Given request
Write the data out again, exactly as given.

Data block
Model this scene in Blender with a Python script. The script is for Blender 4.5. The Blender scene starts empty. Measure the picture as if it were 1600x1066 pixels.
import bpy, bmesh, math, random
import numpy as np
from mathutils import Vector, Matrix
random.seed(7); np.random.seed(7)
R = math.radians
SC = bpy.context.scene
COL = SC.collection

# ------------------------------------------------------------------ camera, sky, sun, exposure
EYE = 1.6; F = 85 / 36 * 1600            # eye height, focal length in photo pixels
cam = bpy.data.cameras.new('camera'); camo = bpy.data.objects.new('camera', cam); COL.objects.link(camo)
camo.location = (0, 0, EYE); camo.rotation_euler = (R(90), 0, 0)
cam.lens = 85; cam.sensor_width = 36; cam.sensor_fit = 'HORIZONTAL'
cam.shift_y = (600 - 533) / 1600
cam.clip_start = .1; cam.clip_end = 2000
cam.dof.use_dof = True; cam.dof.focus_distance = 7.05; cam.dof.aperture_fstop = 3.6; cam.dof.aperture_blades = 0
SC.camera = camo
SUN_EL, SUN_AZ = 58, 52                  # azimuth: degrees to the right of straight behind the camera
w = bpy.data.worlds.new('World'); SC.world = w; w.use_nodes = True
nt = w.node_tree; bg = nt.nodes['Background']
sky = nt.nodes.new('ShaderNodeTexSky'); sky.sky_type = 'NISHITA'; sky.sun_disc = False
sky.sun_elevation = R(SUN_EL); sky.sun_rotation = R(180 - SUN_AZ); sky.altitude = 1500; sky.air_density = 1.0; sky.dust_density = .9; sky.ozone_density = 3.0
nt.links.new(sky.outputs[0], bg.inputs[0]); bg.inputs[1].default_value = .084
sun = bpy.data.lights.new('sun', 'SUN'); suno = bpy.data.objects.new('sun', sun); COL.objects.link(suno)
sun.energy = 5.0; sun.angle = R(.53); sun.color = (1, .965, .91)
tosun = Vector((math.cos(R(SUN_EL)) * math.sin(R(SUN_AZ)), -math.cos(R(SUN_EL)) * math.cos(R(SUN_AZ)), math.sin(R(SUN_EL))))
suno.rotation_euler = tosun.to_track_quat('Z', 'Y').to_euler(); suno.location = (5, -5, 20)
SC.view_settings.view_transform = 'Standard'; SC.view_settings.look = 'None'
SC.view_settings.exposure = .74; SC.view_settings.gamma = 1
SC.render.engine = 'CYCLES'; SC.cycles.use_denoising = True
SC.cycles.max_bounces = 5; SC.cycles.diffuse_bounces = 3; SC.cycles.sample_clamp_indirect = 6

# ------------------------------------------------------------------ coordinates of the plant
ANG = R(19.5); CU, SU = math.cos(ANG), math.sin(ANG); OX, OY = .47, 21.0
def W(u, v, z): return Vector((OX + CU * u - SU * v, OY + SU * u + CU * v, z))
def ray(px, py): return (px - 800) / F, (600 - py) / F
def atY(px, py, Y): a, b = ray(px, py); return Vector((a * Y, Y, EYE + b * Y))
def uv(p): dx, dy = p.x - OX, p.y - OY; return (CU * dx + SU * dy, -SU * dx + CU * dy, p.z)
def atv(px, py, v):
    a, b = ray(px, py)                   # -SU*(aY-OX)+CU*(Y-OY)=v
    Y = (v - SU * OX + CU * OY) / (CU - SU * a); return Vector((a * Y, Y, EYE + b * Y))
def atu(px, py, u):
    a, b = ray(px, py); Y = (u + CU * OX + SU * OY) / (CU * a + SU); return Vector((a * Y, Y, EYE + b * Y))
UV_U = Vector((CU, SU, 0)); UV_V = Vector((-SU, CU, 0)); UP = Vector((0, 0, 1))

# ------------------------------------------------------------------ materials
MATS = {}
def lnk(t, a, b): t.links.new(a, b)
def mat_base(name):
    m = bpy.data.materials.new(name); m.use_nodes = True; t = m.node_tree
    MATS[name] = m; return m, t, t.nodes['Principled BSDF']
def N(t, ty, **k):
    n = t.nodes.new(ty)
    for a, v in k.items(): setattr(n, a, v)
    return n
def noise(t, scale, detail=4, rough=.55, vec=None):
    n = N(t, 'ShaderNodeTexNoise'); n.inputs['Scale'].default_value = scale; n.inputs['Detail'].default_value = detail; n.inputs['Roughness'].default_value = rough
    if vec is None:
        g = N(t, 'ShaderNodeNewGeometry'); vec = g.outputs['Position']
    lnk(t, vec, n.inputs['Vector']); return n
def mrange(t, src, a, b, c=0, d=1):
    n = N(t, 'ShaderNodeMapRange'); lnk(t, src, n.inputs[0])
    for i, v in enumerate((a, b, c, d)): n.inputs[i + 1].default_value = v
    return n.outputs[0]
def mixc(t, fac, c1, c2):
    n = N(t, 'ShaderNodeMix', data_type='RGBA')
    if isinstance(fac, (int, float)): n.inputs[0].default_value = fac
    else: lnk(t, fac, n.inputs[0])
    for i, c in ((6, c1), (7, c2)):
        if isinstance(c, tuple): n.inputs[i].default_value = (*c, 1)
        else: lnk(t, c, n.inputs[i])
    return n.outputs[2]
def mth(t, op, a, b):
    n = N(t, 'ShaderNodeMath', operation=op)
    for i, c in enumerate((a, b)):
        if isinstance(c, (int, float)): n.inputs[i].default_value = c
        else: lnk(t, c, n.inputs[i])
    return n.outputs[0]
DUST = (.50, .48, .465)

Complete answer
Model this scene in Blender with a Python script. The script is for Blender 4.5. The Blender scene starts empty. Measure the picture as if it were 1600x1066 pixels.
import bpy, bmesh, math, random
import numpy as np
from mathutils import Vector, Matrix
random.seed(7); np.random.seed(7)
R = math.radians
SC = bpy.context.scene
COL = SC.collection

# ------------------------------------------------------------------ camera, sky, sun, exposure
EYE = 1.6; F = 85 / 36 * 1600            # eye height, focal length in photo pixels
cam = bpy.data.cameras.new('camera'); camo = bpy.data.objects.new('camera', cam); COL.objects.link(camo)
camo.location = (0, 0, EYE); camo.rotation_euler = (R(90), 0, 0)
cam.lens = 85; cam.sensor_width = 36; cam.sensor_fit = 'HORIZONTAL'
cam.shift_y = (600 - 533) / 1600
cam.clip_start = .1; cam.clip_end = 2000
cam.dof.use_dof = True; cam.dof.focus_distance = 7.05; cam.dof.aperture_fstop = 3.6; cam.dof.aperture_blades = 0
SC.camera = camo
SUN_EL, SUN_AZ = 58, 52                  # azimuth: degrees to the right of straight behind the camera
w = bpy.data.worlds.new('World'); SC.world = w; w.use_nodes = True
nt = w.node_tree; bg = nt.nodes['Background']
sky = nt.nodes.new('ShaderNodeTexSky'); sky.sky_type = 'NISHITA'; sky.sun_disc = False
sky.sun_elevation = R(SUN_EL); sky.sun_rotation = R(180 - SUN_AZ); sky.altitude = 1500; sky.air_density = 1.0; sky.dust_density = .9; sky.ozone_density = 3.0
nt.links.new(sky.outputs[0], bg.inputs[0]); bg.inputs[1].default_value = .084
sun = bpy.data.lights.new('sun', 'SUN'); suno = bpy.data.objects.new('sun', sun); COL.objects.link(suno)
sun.energy = 5.0; sun.angle = R(.53); sun.color = (1, .965, .91)
tosun = Vector((math.cos(R(SUN_EL)) * math.sin(R(SUN_AZ)), -math.cos(R(SUN_EL)) * math.cos(R(SUN_AZ)), math.sin(R(SUN_EL))))
suno.rotation_euler = tosun.to_track_quat('Z', 'Y').to_euler(); suno.location = (5, -5, 20)
SC.view_settings.view_transform = 'Standard'; SC.view_settings.look = 'None'
SC.view_settings.exposure = .74; SC.view_settings.gamma = 1
SC.render.engine = 'CYCLES'; SC.cycles.use_denoising = True
SC.cycles.max_bounces = 5; SC.cycles.diffuse_bounces = 3; SC.cycles.sample_clamp_indirect = 6

# ------------------------------------------------------------------ coordinates of the plant
ANG = R(19.5); CU, SU = math.cos(ANG), math.sin(ANG); OX, OY = .47, 21.0
def W(u, v, z): return Vector((OX + CU * u - SU * v, OY + SU * u + CU * v, z))
def ray(px, py): return (px - 800) / F, (600 - py) / F
def atY(px, py, Y): a, b = ray(px, py); return Vector((a * Y, Y, EYE + b * Y))
def uv(p): dx, dy = p.x - OX, p.y - OY; return (CU * dx + SU * dy, -SU * dx + CU * dy, p.z)
def atv(px, py, v):
    a, b = ray(px, py)                   # -SU*(aY-OX)+CU*(Y-OY)=v
    Y = (v - SU * OX + CU * OY) / (CU - SU * a); return Vector((a * Y, Y, EYE + b * Y))
def atu(px, py, u):
    a, b = ray(px, py); Y = (u + CU * OX + SU * OY) / (CU * a + SU); return Vector((a * Y, Y, EYE + b * Y))
UV_U = Vector((CU, SU, 0)); UV_V = Vector((-SU, CU, 0)); UP = Vector((0, 0, 1))

# ------------------------------------------------------------------ materials
MATS = {}
def lnk(t, a, b): t.links.new(a, b)
def mat_base(name):
    m = bpy.data.materials.new(name); m.use_nodes = True; t = m.node_tree
    MATS[name] = m; return m, t, t.nodes['Principled BSDF']
def N(t, ty, **k):
    n = t.nodes.new(ty)
    for a, v in k.items(): setattr(n, a, v)
    return n
def noise(t, scale, detail=4, rough=.55, vec=None):
    n = N(t, 'ShaderNodeTexNoise'); n.inputs['Scale'].default_value = scale; n.inputs['Detail'].default_value = detail; n.inputs['Roughness'].default_value = rough
    if vec is None:
        g = N(t, 'ShaderNodeNewGeometry'); vec = g.outputs['Position']
    lnk(t, vec, n.inputs['Vector']); return n
def mrange(t, src, a, b, c=0, d=1):
    n = N(t, 'ShaderNodeMapRange'); lnk(t, src, n.inputs[0])
    for i, v in enumerate((a, b, c, d)): n.inputs[i + 1].default_value = v
    return n.outputs[0]
def mixc(t, fac, c1, c2):
    n = N(t, 'ShaderNodeMix', data_type='RGBA')
    if isinstance(fac, (int, float)): n.inputs[0].default_value = fac
    else: lnk(t, fac, n.inputs[0])
    for i, c in ((6, c1), (7, c2)):
        if isinstance(c, tuple): n.inputs[i].default_value = (*c, 1)
        else: lnk(t, c, n.inputs[i])
    return n.outputs[2]
def mth(t, op, a, b):
    n = N(t, 'ShaderNodeMath', operation=op)
    for i, c in enumerate((a, b)):
        if isinstance(c, (int, float)): n.inputs[i].default_value = c
        else: lnk(t, c, n.inputs[i])
    return n.outputs[0]
DUST = (.50, .48, .465)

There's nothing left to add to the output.